**Supplied material:**
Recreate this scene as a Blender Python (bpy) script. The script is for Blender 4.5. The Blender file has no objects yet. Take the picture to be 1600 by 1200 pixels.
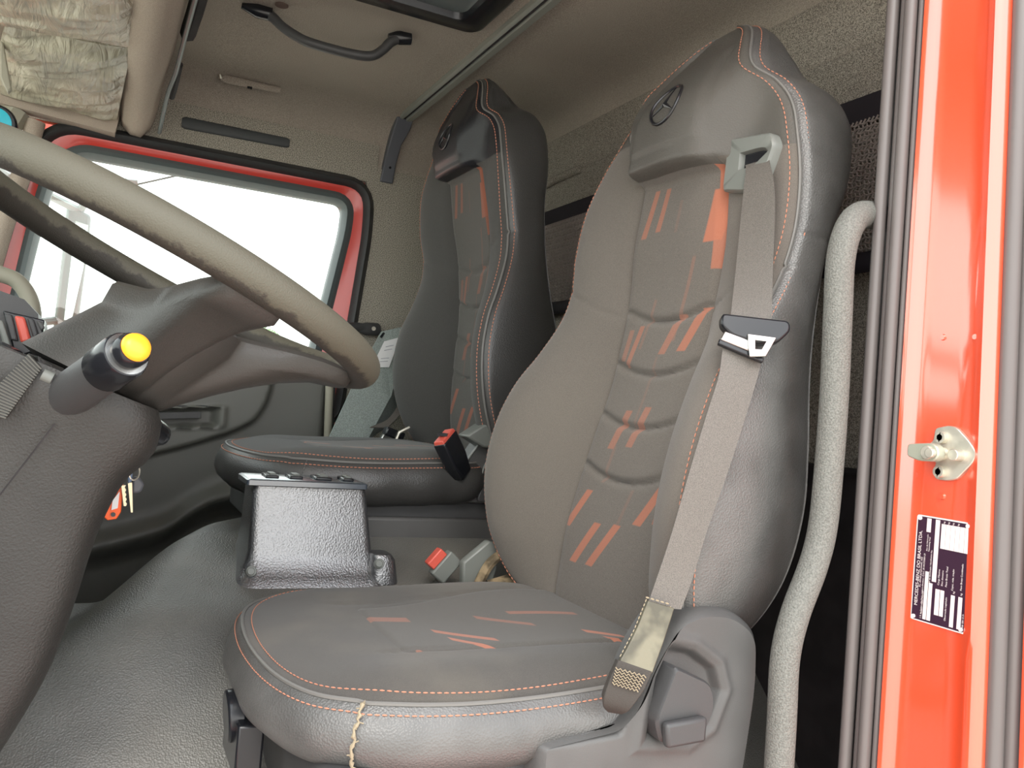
import bpy, bmesh, math, random
from mathutils import Vector, Matrix
random.seed(7)
C = bpy.context.scene.collection
SC = bpy.context.scene
ZC = 2.05                      # height of the viewpoint above the ground
# ------------------------------------------------------------------ camera
# cab frame: X = across the cab towards the passenger, R = towards the rear wall, Z = up
def norm(v): return Vector(v).normalized()
_dx = norm((-644, -15, 1346)); _dr = Vector((2808, 281, 1346)); _dr = (_dr - _dr.dot(_dx)*_dx).normalized(); _dd = _dr.cross(_dx)
if _dd[1] < 0: _dd = -_dd
def W(p): return Vector((p[0], -p[1], p[2] + ZC))
cam = bpy.data.cameras.new('camera'); co = bpy.data.objects.new('camera', cam); C.objects.link(co)
right = Vector((_dx[0], -_dr[0], -_dd[0])); down = Vector((_dx[1], -_dr[1], -_dd[1])); fwd = Vector((_dx[2], -_dr[2], -_dd[2]))
M = Matrix((right, -down, -fwd)).transposed().to_4x4(); M.translation = W((0, 0, 0))
co.matrix_world = M
cam.sensor_width = 36; cam.lens = 36*1346/1600; cam.clip_start = .02; cam.clip_end = 500
SC.camera = co
# ------------------------------------------------------------------ light
world = bpy.data.worlds.new('sky'); SC.world = world; world.use_nodes = True
wn = world.node_tree; wn.nodes.clear()
wo = wn.nodes.new('ShaderNodeOutputWorld'); wb = wn.nodes.new('ShaderNodeBackground')
wg = wn.nodes.new('ShaderNodeTexCoord'); ws = wn.nodes.new('ShaderNodeSeparateXYZ'); wr = wn.nodes.new('ShaderNodeValToRGB')
wn.links.new(wg.outputs['Generated'], ws.inputs[0]); wn.links.new(ws.outputs['Z'], wr.inputs[0]); wn.links.new(wr.outputs[0], wb.inputs[0]); wn.links.new(wb.outputs[0], wo.inputs[0])
wr.color_ramp.elements[0].position = .0; wr.color_ramp.elements[0].color = (1, .985, .95, 1)
wr.color_ramp.elements[1].position = .9; wr.color_ramp.elements[1].color = (.86, .92, 1, 1)
wb.inputs[1].default_value = 3.4
sun = bpy.data.lights.new('sun', 'SUN'); sun.energy = 1.6; sun.angle = math.radians(25); sun.color = (1, .93, .82)
so = bpy.data.objects.new('sun', sun); C.objects.link(so)
_sd = Vector((1.0, -.55, -1.15))
so.rotation_euler = _sd.to_track_quat('-Z', 'Y').to_euler(); so.location = (-3, 3, 8)
SC.view_settings.view_transform = 'Standard'; SC.view_settings.look = 'None'
SC.cycles.diffuse_bounces = 8; SC.cycles.use_denoising = True; SC.cycles.max_bounces = 14
SC.view_settings.exposure = 0.15; SC.view_settings.gamma = 1; SC.view_settings.use_curve_mapping = False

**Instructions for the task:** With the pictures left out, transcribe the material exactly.

**Written solution:**
Recreate this scene as a Blender Python (bpy) script. The script is for Blender 4.5. The Blender file has no objects yet. Take the picture to be 1600 by 1200 pixels.
import bpy, bmesh, math, random
from mathutils import Vector, Matrix
random.seed(7)
C = bpy.context.scene.collection
SC = bpy.context.scene
ZC = 2.05                      # height of the viewpoint above the ground
# ------------------------------------------------------------------ camera
# cab frame: X = across the cab towards the passenger, R = towards the rear wall, Z = up
def norm(v): return Vector(v).normalized()
_dx = norm((-644, -15, 1346)); _dr = Vector((2808, 281, 1346)); _dr = (_dr - _dr.dot(_dx)*_dx).normalized(); _dd = _dr.cross(_dx)
if _dd[1] < 0: _dd = -_dd
def W(p): return Vector((p[0], -p[1], p[2] + ZC))
cam = bpy.data.cameras.new('camera'); co = bpy.data.objects.new('camera', cam); C.objects.link(co)
right = Vector((_dx[0], -_dr[0], -_dd[0])); down = Vector((_dx[1], -_dr[1], -_dd[1])); fwd = Vector((_dx[2], -_dr[2], -_dd[2]))
M = Matrix((right, -down, -fwd)).transposed().to_4x4(); M.translation = W((0, 0, 0))
co.matrix_world = M
cam.sensor_width = 36; cam.lens = 36*1346/1600; cam.clip_start = .02; cam.clip_end = 500
SC.camera = co
# ------------------------------------------------------------------ light
world = bpy.data.worlds.new('sky'); SC.world = world; world.use_nodes = True
wn = world.node_tree; wn.nodes.clear()
wo = wn.nodes.new('ShaderNodeOutputWorld'); wb = wn.nodes.new('ShaderNodeBackground')
wg = wn.nodes.new('ShaderNodeTexCoord'); ws = wn.nodes.new('ShaderNodeSeparateXYZ'); wr = wn.nodes.new('ShaderNodeValToRGB')
wn.links.new(wg.outputs['Generated'], ws.inputs[0]); wn.links.new(ws.outputs['Z'], wr.inputs[0]); wn.links.new(wr.outputs[0], wb.inputs[0]); wn.links.new(wb.outputs[0], wo.inputs[0])
wr.color_ramp.elements[0].position = .0; wr.color_ramp.elements[0].color = (1, .985, .95, 1)
wr.color_ramp.elements[1].position = .9; wr.color_ramp.elements[1].color = (.86, .92, 1, 1)
wb.inputs[1].default_value = 3.4
sun = bpy.data.lights.new('sun', 'SUN'); sun.energy = 1.6; sun.angle = math.radians(25); sun.color = (1, .93, .82)
so = bpy.data.objects.new('sun', sun); C.objects.link(so)
_sd = Vector((1.0, -.55, -1.15))
so.rotation_euler = _sd.to_track_quat('-Z', 'Y').to_euler(); so.location = (-3, 3, 8)
SC.view_settings.view_transform = 'Standard'; SC.view_settings.look = 'None'
SC.cycles.diffuse_bounces = 8; SC.cycles.use_denoising = True; SC.cycles.max_bounces = 14
SC.view_settings.exposure = 0.15; SC.view_settings.gamma = 1; SC.view_settings.use_curve_mapping = False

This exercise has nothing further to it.